He was one of the “nine gems” at the court of King Vikramaditya or Vikrama, at Ujjain, and the tendency is now to regard the latter as having flourished about A.D. 375; others, however, place him as late as the 6th century. The richness of his creative fancy, his delicacy of sentiment, and his keen appreciation of the beauties of nature, combined with remarkable powers of description, place Kālidāsa in the first rank of Oriental poets. The effect, however, of his productions as a whole is greatly marred by extreme artificiality of diction, which, though to a less extent than in other Hindu poets, not unfrequently takes the form of puerile conceits and plays on words. In this respect his writings contrast very unfavourably with the more genuine poetry of the Vedas. Though a true poet, he is wanting in that artistic sense of proportion so characteristic of the Greek mind, which exactly adjusts the parts to the whole, and combines form and matter into an inseparable poetic unity. Kālidāsa’s fame rests chiefly on his dramas, but he is also distinguished as an epic and a lyric poet.
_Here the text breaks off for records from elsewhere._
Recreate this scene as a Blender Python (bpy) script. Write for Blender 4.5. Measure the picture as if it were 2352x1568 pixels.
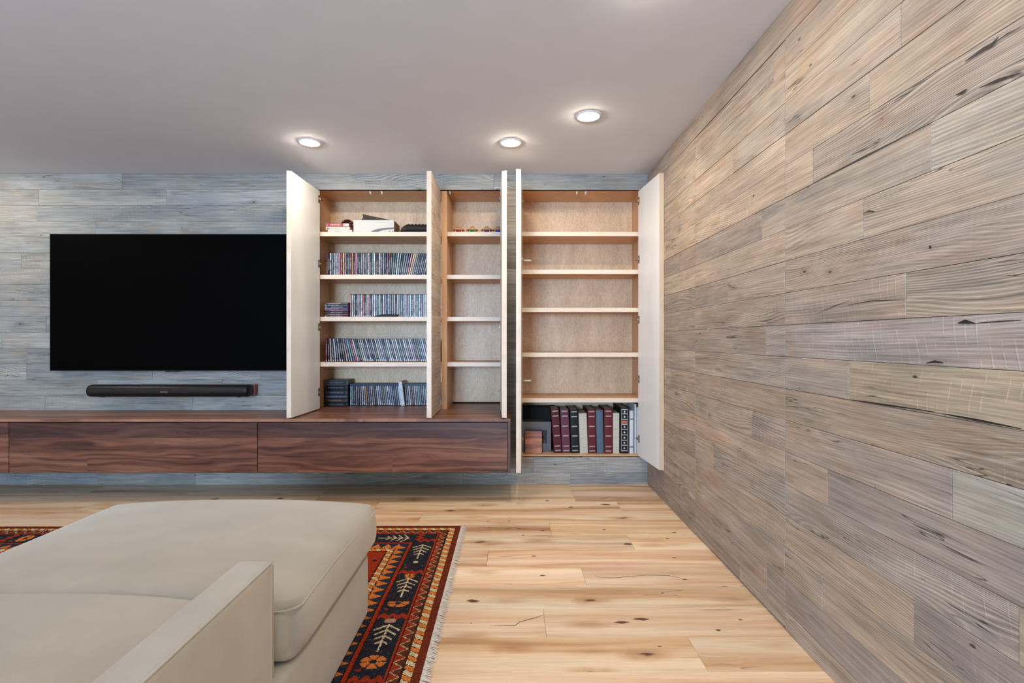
import bpy, math, random
from mathutils import Vector, Matrix
R = math.radians
PI = math.pi
for o in list(bpy.data.objects):
    bpy.data.objects.remove(o, do_unlink=True)
SC = bpy.context.scene
COL = SC.collection

# ------------------------------------------------------------------ camera, world, light, exposure
F_PX, CAM_Y, CAM_Z, VX, VY = 1160.0, -4.0, 1.1466, 1173.0, 780.0      # focal length in pixels of the 2352 px frame; eye; vanishing point
cam = bpy.data.cameras.new('camera')
cam.sensor_width = 36.0
cam.lens = 36.0 * F_PX / 2352.0
cam.shift_y = -4.0 / 2352.0
cam.clip_start = 0.05
cam_o = bpy.data.objects.new('camera', cam)
cam_o.location = (0, CAM_Y, CAM_Z)
cam_o.rotation_euler = (R(90), 0, R(-0.148))
COL.objects.link(cam_o)
SC.camera = cam_o

SC.view_settings.view_transform = 'Standard'
SC.view_settings.look = 'None'
SC.view_settings.gamma = 1.0
SC.view_settings.use_curve_mapping = False
SC.view_settings.exposure = 0.17
SC.cycles.max_bounces = 8
SC.cycles.diffuse_bounces = 4
SC.cycles.adaptive_threshold = 0.02
SC.cycles.glossy_bounces = 3
SC.cycles.transmission_bounces = 3
SC.cycles.transparent_max_bounces = 4
SC.cycles.caustics_reflective = False
SC.cycles.caustics_refractive = False
SC.cycles.sample_clamp_indirect = 6.0

world = bpy.data.worlds.new('world')
SC.world = world
world.use_nodes = True
world.node_tree.nodes['Background'].inputs[0].default_value = (0.62, 0.76, 1.0, 1)
world.node_tree.nodes['Background'].inputs[1].default_value = 1.5

WIN_X, WIN_Z, WIN_W, WIN_H, REAR_Y = -1.55, 1.45, 1.6, 1.3, -8.4       # the window in the wall behind the camera
LAMP_L = 375.0                                                        # radiance of a ceiling downlight's lens
LAMP_C = (1.0, 0.885, 0.72)
al = bpy.data.lights.new('window_daylight', 'AREA')
al.shape = 'RECTANGLE'; al.size = WIN_W - 0.1; al.size_y = WIN_H - 0.1
al.energy = 430.0
al.color = (0.46, 0.69, 1.0)
al_o = bpy.data.objects.new('window_daylight', al)
al_o.location = (WIN_X, REAR_Y + 0.03, WIN_Z)
al_o.rotation_euler = (R(90), 0, 0)
COL.objects.link(al_o)

ROOM_X0, ROOM_X1, CEIL = -5.7, 1.086, 2.4586

def wx(px, d): return (px - VX) / F_PX * d
def wz(py, d): return CAM_Z - (py - VY) / F_PX * d

# ------------------------------------------------------------------ node helper
class NT:
    def __init__(self, name):
        self.m = bpy.data.materials.new(name)
        self.m.use_nodes = True
        self.t = self.m.node_tree
        self.b = self.t.nodes['Principled BSDF']
    def n(self, typ, **kw):
        nd = self.t.nodes.new(typ)
        for k, v in kw.items(): setattr(nd, k, v)
        return nd
    def put(self, sock, v):
        if isinstance(v, bpy.types.NodeSocket): self.t.links.new(v, sock)
        elif v is not None:
            if sock.type == 'RGBA' and hasattr(v, '__len__') and len(v) == 3: v = (*v, 1)
            sock.default_value = v
    def math(self, op, a, b=None, c=None, clamp=False):
        nd = self.n('ShaderNodeMath', operation=op); nd.use_clamp = clamp
        for i, v in enumerate((a, b, c)):
            if v is not None: self.put(nd.inputs[i], v)
        return nd.outputs[0]
    def vmath(self, op, a, b=None):
        nd = self.n('ShaderNodeVectorMath', operation=op)
        self.put(nd.inputs[0], a)
        if b is not None: self.put(nd.inputs[1], b)
        return nd.outputs[0]
    def noise(self, vec, scale=1.0, detail=2.0, rough=0.5, dist=0.0):
        nd = self.n('ShaderNodeTexNoise')
        self.put(nd.inputs['Vector'], vec)
        nd.inputs['Scale'].default_value = scale; nd.inputs['Detail'].default_value = detail
        nd.inputs['Roughness'].default_value = rough; nd.inputs['Distortion'].default_value = dist
        return nd.outputs[0]
    def voro(self, vec, scale=1.0, feature='F1'):
        nd = self.n('ShaderNodeTexVoronoi', feature=feature)
        self.put(nd.inputs['Vector'], vec); nd.inputs['Scale'].default_value = scale
        return nd.outputs['Distance'], nd.outputs['Color']
    def ramp(self, fac, stops, interp='LINEAR'):
        nd = self.n('ShaderNodeValToRGB'); cr = nd.color_ramp; cr.interpolation = interp
        while len(cr.elements) < len(stops): cr.elements.new(0.5)
        for e, (p, c) in zip(cr.elements, stops):
            e.position = p
            e.color = (c, c, c, 1) if not hasattr(c, '__len__') else (*c, 1)
        self.put(nd.inputs[0], fac)
        return nd.outputs[0]
    def maprange(self, v, a, b, c=0.0, d=1.0, smooth=True):
        nd = self.n('ShaderNodeMapRange', interpolation_type='SMOOTHSTEP' if smooth else 'LINEAR')
        self.put(nd.inputs[0], v)
        for i, q in enumerate((a, b, c, d)): nd.inputs[i + 1].default_value = q
        return nd.outputs[0]
    def mix(self, fac, a, b, mode='MIX'):
        nd = self.n('ShaderNodeMix', data_type='RGBA', blend_type=mode)
        self.put(nd.inputs[0], fac); self.put(nd.inputs[6], a); self.put(nd.inputs[7], b)
        return nd.outputs[2]
    def objcoord(self, rnd=True):
        tc = self.n('ShaderNodeTexCoord').outputs['Object']
        oi = self.n('ShaderNodeObjectInfo')
        self.oi = oi
        if not rnd: return tc
        off = self.vmath('MULTIPLY', self.comb(oi.outputs['Random'], oi.outputs['Random'], oi.outputs['Random']), (37.0, 91.0, 53.0))
        return self.vmath('ADD', tc, off)
    def comb(self, x, y, z):
        nd = self.n('ShaderNodeCombineXYZ')
        for i, v in enumerate((x, y, z)): self.put(nd.inputs[i], v)
        return nd.outputs[0]
    def sep(self, v):
        nd = self.n('ShaderNodeSeparateXYZ'); self.put(nd.inputs[0], v)
        return nd.outputs
    def bump(self, h, strength=0.3, dist=0.001):
        nd = self.n('ShaderNodeBump')
        nd.inputs['Strength'].default_value = strength; nd.inputs['Distance'].default_value = dist
        self.put(nd.inputs['Height'], h)
        self.t.links.new(nd.outputs[0], self.b.inputs['Normal'])
    def fin(self, color, rough=0.5, spec=0.5, metal=0.0):
        self.put(self.b.inputs['Base Color'], color)
        self.put(self.b.inputs['Roughness'], rough)
        self.put(self.b.inputs['Specular IOR Level'], spec)
        self.put(self.b.inputs['Metallic'], metal)
        return self.m

def plain(name, color, rough=0.5, spec=0.5, metal=0.0, grain=0.04, scale=40.0):
    t = NT(name)
    v = t.noise(t.objcoord(False), scale, 3.0)
    k = t.maprange(v, 0.3, 0.7, 1.0 - grain, 1.0 + grain, False)
    c = t.vmath('SCALE', t.comb(*color))
    t.t.nodes[-1]
    nd = c.node; t.put(nd.inputs['Scale'], k)
    return t.fin(c, rough, spec, metal)

def tinted(name, rough=0.5, spec=0.4, metal=0.0):
    """colour from the object's own colour"""
    t = NT(name)
    v = t.noise(t.objcoord(False), 60.0, 3.0)
    k = t.maprange(v, 0.3, 0.7, 0.93, 1.07, False)
    nd = t.vmath('SCALE', t.oi.outputs['Color']); t.put(nd.node.inputs['Scale'], k)
    return t.fin(nd, rough, spec, metal)

# ------------------------------------------------------------------ materials
def mat_barnwood():
    t = NT('reclaimed_barn_oak')
    P = t.objcoord()
    s = t.sep(P)
    base = t.oi.outputs['Color']
    rnd = t.oi.outputs['Random']
    r2 = t.math('FRACT', t.math('MULTIPLY', rnd, 17.31))
    r3 = t.math('FRACT', t.math('MULTIPLY', rnd, 71.77))
    warp = t.noise(t.vmath('MULTIPLY', P, (1.0, 1, 5.5)), 1.0, 1.5, 0.45)
    wamp = t.math('ADD', 45.0, t.math('MULTIPLY', t.math('POWER', r3, 2.0), 190.0))
    # growth rings: loops and long lines
    ph = t.math('ADD', t.math('MULTIPLY', s[2], 640.0), t.math('MULTIPLY', warp, wamp))
    ring = t.math('SINE', ph)
    ringl = t.math('SUBTRACT', t.maprange(ring, 0.45, 0.95), t.math('MULTIPLY', t.maprange(ring, -0.55, -1.0), 0.6))
    fib = t.noise(t.vmath('MULTIPLY', P, (9.0, 1, 330.0)), 1.0, 3.0, 0.6)
    mid = t.noise(t.vmath('MULTIPLY', P, (3.0, 1, 75.0)), 1.0, 3.0, 0.6)
    blot = t.noise(t.vmath('MULTIPLY', P, (2.6, 1, 9.0)), 1.0, 4.0, 0.6)
    big = t.noise(t.vmath('MULTIPLY', P, (1.1, 1, 3.0)), 1.0, 1.0)
    # saw marks across the board
    sx = t.math('ADD', t.math('ADD', t.math('MULTIPLY', s[0], 210.0), t.math('MULTIPLY', s[2], t.math('SUBTRACT', t.math('MULTIPLY', r2, 190.0), 130.0))), t.math('MULTIPLY', big, 30.0))
    sawn = t.noise(t.vmath('MULTIPLY', P, (26.0, 1, 26.0)), 1.0, 2.0, 0.6)
    saw = t.math('MULTIPLY', t.maprange(t.math('SINE', sx), 0.80, 1.0), t.maprange(sawn, 0.42, 0.62))
    sawmask = t.math('MULTIPLY', t.maprange(big, 0.45, 0.62), t.math('GREATER_THAN', r2, 0.55))
    saw = t.math('MULTIPLY', saw, sawmask)
    val = t.math('ADD', 0.80, t.math('MULTIPLY', t.math('SUBTRACT', fib, 0.5), 0.85))
    val = t.math('ADD', val, t.math('MULTIPLY', t.math('SUBTRACT', mid, 0.5), 1.05))
    ringamt = t.math('MULTIPLY', t.maprange(big, 0.35, 0.6), t.math('ADD', 0.12, t.math('MULTIPLY', r3, 0.30)))
    val = t.math('ADD', val, t.math('MULTIPLY', t.math('SUBTRACT', ringl, 0.12), ringamt))
    val = t.math('ADD', val, t.math('MULTIPLY', t.math('SUBTRACT', blot, 0.5), 0.95))
    val = t.math('ADD', val, t.math('MULTIPLY', saw, 0.22))
    val = t.math('ADD', val, 0.17)
    nd = t.vmath('SCALE', base); t.put(nd.node.inputs['Scale'], val)
    hue = t.noise(t.vmath('MULTIPLY', P, (2.0, 1, 6.0)), 1.7, 2.0)
    c = t.mix(t.math('MULTIPLY', t.maprange(hue, 0.50, 0.72), 0.30), nd, t.mix(1.0, nd, (1.0, 0.74, 0.54), 'MULTIPLY'))
    c = t.mix(t.math('MULTIPLY', t.maprange(hue, 0.50, 0.30), 0.60), c, t.mix(1.0, nd, (0.78, 0.84, 0.92), 'MULTIPLY'))
    # long splits and nail holes
    cr = t.noise(t.vmath('MULTIPLY', P, (1.1, 1, 17.0)), 1.0, 3.0, 0.65)
    crk = t.maprange(t.math('ABSOLUTE', t.math('SUBTRACT', cr, 0.5)), 0.010, 0.0)
    crm = t.maprange(t.noise(t.vmath('MULTIPLY', P, (2.3, 1, 8.0)), 1.3, 1.0), 0.60, 0.68)
    crk = t.math('MULTIPLY', crk, crm)
    kd, kc = t.voro(t.vmath('MULTIPLY', P, (6.5, 0.0, 15.0)), 1.0)
    ks = t.sep(kc)
    kn = t.math('MULTIPLY', t.maprange(kd, 0.085, 0.035), t.math('GREATER_THAN', ks[0], 0.72))
    halo = t.math('MULTIPLY', t.math('MULTIPLY', t.maprange(kd, 0.42, 0.05), t.math('GREATER_THAN', ks[0], 0.86)), 0.45)
    c = t.mix(halo, c, t.mix(1.0, c, (0.55, 0.47, 0.40), 'MULTIPLY'))
    dark = t.math('MAXIMUM', t.math('MULTIPLY', crk, 0.85), t.math('MULTIPLY', kn, 0.9))
    c = t.mix(dark, c, (0.022, 0.016, 0.012))
    h = t.math('ADD', t.math('MULTIPLY', fib, 0.5), t.math('MULTIPLY', mid, 0.8))
    h = t.math('ADD', h, t.math('MULTIPLY', ringl, 0.25))
    h = t.math('ADD', h, t.math('MULTIPLY', saw, 0.6))
    h = t.math('SUBTRACT', h, t.math('MULTIPLY', dark, 1.5))
    t.bump(h, 0.55, 0.0016)
    return t.fin(c, 0.62, 0.35)

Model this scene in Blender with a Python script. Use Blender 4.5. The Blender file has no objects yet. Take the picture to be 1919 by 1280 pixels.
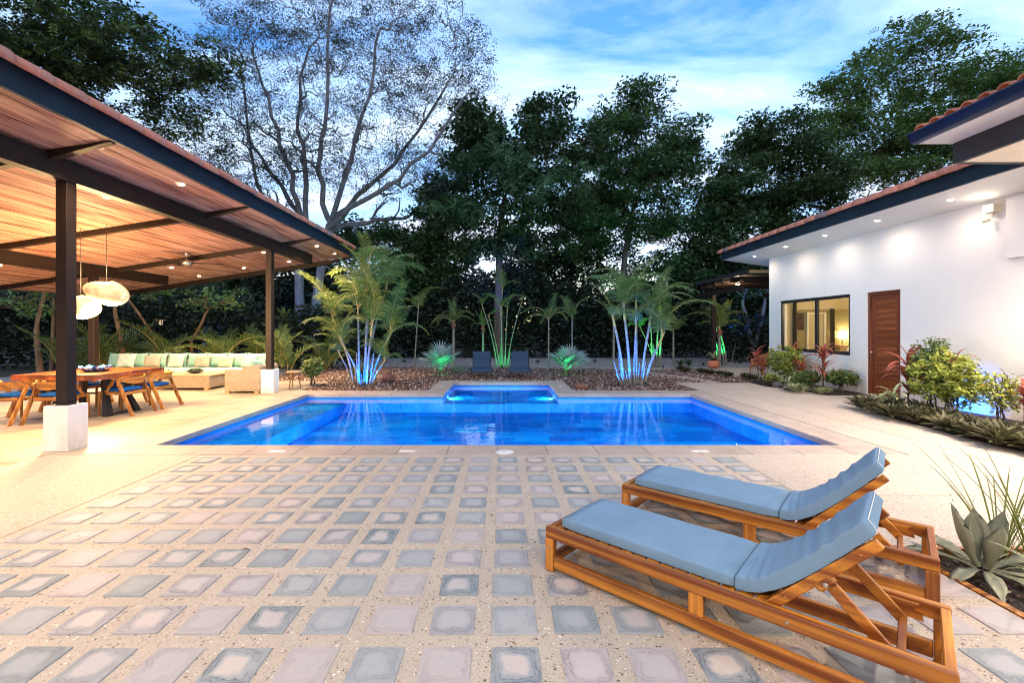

He wrote three plays, the plots of which all bear a general resemblance, inasmuch as they consist of love intrigues, which, after numerous and seemingly insurmountable impediments of a similar nature, are ultimately brought to a successful conclusion.

Of these, Sakuntalā is that which has always justly enjoyed the greatest fame and popularity. The unqualified praise bestowed upon it by Goethe sufficiently guarantees its poetic merit. There are two recensions of the text in India, the Bengalī and the Devanāgarī, the latter being generally considered older and purer. Sakuntalā was first translated into English by Sir William Jones (Calcutta, 1789), who used the Bengalī recension. It was soon after translated into German by G. Forster (1791; new ed. Leipzig, 1879). An edition of the Sanskrit original, with French translation, was published by A. L. Chézy at Paris in 1830. This formed the basis of a translation by B. Hirzel (Zürich, 1830); later trans. by L. Fritze (Chemnitz, 1876). Other editions of the Bengalī recension were published by Prema Chandra (Calcutta, 1860) for the use of European students and by R. Pischel (2nd ed., Kiel, 1886). The Devanāgarī recension was first edited by O. Böhtlingk (Bonn, 1842), with a German translation. On this were based the successive German translations of E. Meier (Tübingen, 1851) and E. Lobedanz (8th ed., Leipzig, 1892). The same recension has been edited by Dr C. Burkhard with a Sanskrit-Latin vocabulary and short Prākrit grammar (Breslau, 1872), and by Professor Monier Williams (Oxford, 2nd ed. 1876), who also translated the drama (5th ed., 1887). There is another translation by P. N. Patankar (Poona, 1888–). There are also a South Indian and a Cashmir recension.

The Vikramorvasī, or Urvasī won by Valour, abounds with fine lyrical passages, and is of all Indian dramas second only to Sakuntalā in poetic beauty. It was edited by R. Lenz (Berlin, 1833) and translated into German by C. G. A. Höfer (Berlin, 1837), by B. Hirzel (1838), by E. Lobedanz (Leipzig, 1861) and F. Bollensen (Petersburg, 1845). There is also an English edition by Monier Williams, a metrical and prose version by Professor H. H. Wilson, and a literal prose translation by Professor E. B. Cowell (1851). The latest editions are by S. P. Pandit (Bombay, 1879) and K. B. Paranjpe (ibid. 1898).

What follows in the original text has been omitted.